Brown v. Wall

Jordan, Judge.

This was a suit on account by an attorney to recover out-of-pocket expenses incurred by him while representing the defendant’s father in a damage suit. The defendant filed an answer in which he denied the indebtedness, and the case proceeded to trial before a jury who returned a verdict for the plaintiff. The court denied the defendant’s motion for new trial, and the exception is to that judgment. Held:

The evidence authorized the finding that the defendant orally agreed to pay the out-of-pocket expenses sued for in consideration of the plaintiff’s; undertaking to prosecute a damage suit for the defendant’s father. Whether the defendant’s agreement was within or without the operation of the Statute of Frauds (Code § 20-401 (2)) is immaterial as this issue was not raised in the trial court by the filing of a plea of the Statute of Frauds and such issue cannot be raised for the first time in a ground of the motion for new trial.
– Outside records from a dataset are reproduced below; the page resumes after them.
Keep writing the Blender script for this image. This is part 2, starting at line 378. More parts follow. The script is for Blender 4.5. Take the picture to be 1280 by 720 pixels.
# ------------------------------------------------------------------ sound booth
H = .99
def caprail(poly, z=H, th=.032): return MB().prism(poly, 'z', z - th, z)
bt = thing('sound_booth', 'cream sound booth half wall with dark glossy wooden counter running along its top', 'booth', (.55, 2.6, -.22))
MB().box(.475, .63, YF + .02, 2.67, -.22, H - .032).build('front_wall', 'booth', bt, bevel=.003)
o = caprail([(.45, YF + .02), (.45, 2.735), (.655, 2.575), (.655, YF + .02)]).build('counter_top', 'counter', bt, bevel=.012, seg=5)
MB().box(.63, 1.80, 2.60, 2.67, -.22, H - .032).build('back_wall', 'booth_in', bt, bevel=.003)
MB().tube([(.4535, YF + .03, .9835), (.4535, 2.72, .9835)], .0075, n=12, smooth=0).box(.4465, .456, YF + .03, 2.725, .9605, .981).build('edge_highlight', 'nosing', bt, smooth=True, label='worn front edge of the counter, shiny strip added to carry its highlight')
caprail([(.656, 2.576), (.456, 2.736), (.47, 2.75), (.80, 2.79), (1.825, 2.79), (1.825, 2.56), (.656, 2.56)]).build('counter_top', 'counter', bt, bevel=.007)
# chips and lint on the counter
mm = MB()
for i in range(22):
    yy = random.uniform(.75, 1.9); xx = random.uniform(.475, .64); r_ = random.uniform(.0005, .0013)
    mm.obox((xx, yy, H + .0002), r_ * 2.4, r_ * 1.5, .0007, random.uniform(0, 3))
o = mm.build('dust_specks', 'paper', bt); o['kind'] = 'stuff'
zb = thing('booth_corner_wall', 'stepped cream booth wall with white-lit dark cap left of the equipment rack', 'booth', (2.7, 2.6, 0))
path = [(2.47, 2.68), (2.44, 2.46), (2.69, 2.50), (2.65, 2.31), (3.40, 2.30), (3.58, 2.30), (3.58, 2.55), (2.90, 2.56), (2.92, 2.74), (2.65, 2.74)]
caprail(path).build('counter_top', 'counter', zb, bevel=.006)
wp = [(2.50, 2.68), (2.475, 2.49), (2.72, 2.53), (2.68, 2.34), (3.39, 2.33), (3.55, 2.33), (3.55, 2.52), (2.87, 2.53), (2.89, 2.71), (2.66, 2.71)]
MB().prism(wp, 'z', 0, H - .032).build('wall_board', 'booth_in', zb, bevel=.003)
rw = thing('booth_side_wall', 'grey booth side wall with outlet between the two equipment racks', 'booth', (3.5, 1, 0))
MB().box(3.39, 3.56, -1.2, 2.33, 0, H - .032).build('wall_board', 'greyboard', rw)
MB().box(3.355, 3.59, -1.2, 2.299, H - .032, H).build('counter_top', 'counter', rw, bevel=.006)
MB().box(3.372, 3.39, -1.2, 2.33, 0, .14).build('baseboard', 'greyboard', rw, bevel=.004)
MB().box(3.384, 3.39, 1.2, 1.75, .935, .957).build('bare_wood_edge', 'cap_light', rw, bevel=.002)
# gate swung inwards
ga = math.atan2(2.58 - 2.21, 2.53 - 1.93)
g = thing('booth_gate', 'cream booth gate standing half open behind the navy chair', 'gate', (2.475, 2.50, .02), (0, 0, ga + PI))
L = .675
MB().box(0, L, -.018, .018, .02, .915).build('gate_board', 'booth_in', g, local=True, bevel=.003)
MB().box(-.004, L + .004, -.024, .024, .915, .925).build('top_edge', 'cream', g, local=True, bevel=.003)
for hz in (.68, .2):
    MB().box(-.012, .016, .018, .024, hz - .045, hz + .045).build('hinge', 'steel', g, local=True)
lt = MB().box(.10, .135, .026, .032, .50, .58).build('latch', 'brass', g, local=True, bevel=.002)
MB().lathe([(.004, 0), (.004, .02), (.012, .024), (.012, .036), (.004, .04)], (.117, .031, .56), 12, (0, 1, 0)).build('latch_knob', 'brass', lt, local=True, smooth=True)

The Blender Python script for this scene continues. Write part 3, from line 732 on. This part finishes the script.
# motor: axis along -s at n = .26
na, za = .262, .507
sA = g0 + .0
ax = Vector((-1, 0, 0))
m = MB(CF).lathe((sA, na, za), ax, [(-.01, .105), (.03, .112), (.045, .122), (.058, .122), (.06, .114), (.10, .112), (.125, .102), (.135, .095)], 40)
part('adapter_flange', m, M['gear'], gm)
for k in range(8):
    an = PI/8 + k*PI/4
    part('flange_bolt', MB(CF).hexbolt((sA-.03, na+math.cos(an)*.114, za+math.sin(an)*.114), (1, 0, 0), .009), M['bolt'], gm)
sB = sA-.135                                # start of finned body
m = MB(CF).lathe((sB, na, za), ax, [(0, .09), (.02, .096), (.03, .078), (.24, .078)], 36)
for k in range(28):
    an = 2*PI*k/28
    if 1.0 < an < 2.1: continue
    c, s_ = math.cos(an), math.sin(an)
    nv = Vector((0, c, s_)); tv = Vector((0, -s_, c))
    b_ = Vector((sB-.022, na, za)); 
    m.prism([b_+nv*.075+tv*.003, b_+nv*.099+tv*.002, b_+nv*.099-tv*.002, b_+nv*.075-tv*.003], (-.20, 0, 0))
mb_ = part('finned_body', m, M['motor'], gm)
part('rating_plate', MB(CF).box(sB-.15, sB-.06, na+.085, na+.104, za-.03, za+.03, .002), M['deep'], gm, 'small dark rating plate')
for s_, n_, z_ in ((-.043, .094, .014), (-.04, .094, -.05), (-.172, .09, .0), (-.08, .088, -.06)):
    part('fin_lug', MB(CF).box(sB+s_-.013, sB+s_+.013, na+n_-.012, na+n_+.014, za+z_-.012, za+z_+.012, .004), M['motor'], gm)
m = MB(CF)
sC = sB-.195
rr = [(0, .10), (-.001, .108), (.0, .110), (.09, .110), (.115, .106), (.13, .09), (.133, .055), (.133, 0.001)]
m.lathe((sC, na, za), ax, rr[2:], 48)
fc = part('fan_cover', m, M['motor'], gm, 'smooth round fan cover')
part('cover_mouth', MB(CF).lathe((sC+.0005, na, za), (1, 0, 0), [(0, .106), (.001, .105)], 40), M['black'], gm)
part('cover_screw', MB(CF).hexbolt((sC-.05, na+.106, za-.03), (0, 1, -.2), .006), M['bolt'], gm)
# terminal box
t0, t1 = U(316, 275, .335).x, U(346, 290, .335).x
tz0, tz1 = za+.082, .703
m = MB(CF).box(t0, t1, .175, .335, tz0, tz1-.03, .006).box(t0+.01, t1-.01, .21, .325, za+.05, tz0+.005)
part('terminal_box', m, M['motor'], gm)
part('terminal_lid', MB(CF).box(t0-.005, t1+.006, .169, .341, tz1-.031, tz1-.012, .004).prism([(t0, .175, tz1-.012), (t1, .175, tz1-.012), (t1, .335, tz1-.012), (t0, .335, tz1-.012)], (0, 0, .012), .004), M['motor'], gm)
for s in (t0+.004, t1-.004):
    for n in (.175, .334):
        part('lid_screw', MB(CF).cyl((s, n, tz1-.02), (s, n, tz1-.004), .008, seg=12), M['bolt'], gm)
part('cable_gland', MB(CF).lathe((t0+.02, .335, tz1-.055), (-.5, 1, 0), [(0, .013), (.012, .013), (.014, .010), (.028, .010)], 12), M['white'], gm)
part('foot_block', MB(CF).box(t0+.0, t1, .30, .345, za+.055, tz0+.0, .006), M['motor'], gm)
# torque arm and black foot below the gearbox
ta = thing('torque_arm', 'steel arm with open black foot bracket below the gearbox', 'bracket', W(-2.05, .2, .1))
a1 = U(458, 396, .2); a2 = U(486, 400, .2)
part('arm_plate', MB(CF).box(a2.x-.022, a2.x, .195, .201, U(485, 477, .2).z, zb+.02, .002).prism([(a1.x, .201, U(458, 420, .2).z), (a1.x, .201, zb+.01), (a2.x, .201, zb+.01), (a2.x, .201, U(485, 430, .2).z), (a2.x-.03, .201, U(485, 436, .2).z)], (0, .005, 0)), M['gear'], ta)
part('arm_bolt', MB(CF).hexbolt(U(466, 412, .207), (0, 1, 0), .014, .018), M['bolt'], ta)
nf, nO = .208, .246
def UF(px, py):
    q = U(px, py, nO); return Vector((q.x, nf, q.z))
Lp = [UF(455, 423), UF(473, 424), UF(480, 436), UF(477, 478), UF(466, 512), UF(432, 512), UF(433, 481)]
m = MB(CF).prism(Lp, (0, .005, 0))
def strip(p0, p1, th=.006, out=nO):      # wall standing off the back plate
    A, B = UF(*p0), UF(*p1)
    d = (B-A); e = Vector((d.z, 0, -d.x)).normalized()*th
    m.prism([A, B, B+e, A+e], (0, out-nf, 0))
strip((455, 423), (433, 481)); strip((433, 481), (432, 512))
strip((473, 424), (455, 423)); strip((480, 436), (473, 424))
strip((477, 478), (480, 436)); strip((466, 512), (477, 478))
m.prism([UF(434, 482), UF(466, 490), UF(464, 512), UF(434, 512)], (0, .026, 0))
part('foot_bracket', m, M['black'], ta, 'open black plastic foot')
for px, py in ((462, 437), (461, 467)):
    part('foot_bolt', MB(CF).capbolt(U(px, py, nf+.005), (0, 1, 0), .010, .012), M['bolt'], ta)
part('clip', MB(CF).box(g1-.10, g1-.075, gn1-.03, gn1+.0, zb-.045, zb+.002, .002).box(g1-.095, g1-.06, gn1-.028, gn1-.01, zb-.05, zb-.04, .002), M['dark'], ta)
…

Tift v. Wight & Weslosky Co., 113 Ga. 681 (39 SE 503); Hale v. Lipham, 64 Ga. App. 796 (14 SE2d 236). The trial court did not err in denying the motion for new trial. See Davis v. Tift, 70 Ga. 52, 53 (2a); Pope v. Ellis, 34 Ga. App. 185 (129 SE 11); Guy v. Riley, 51 Ga. App. 404 (180 SE 624).

Judgment affirmed.

Bell, P. J., and Eberhardt, J., concur. E. B. Shaw, for plaintiff in error. Morton P. Levine, contra.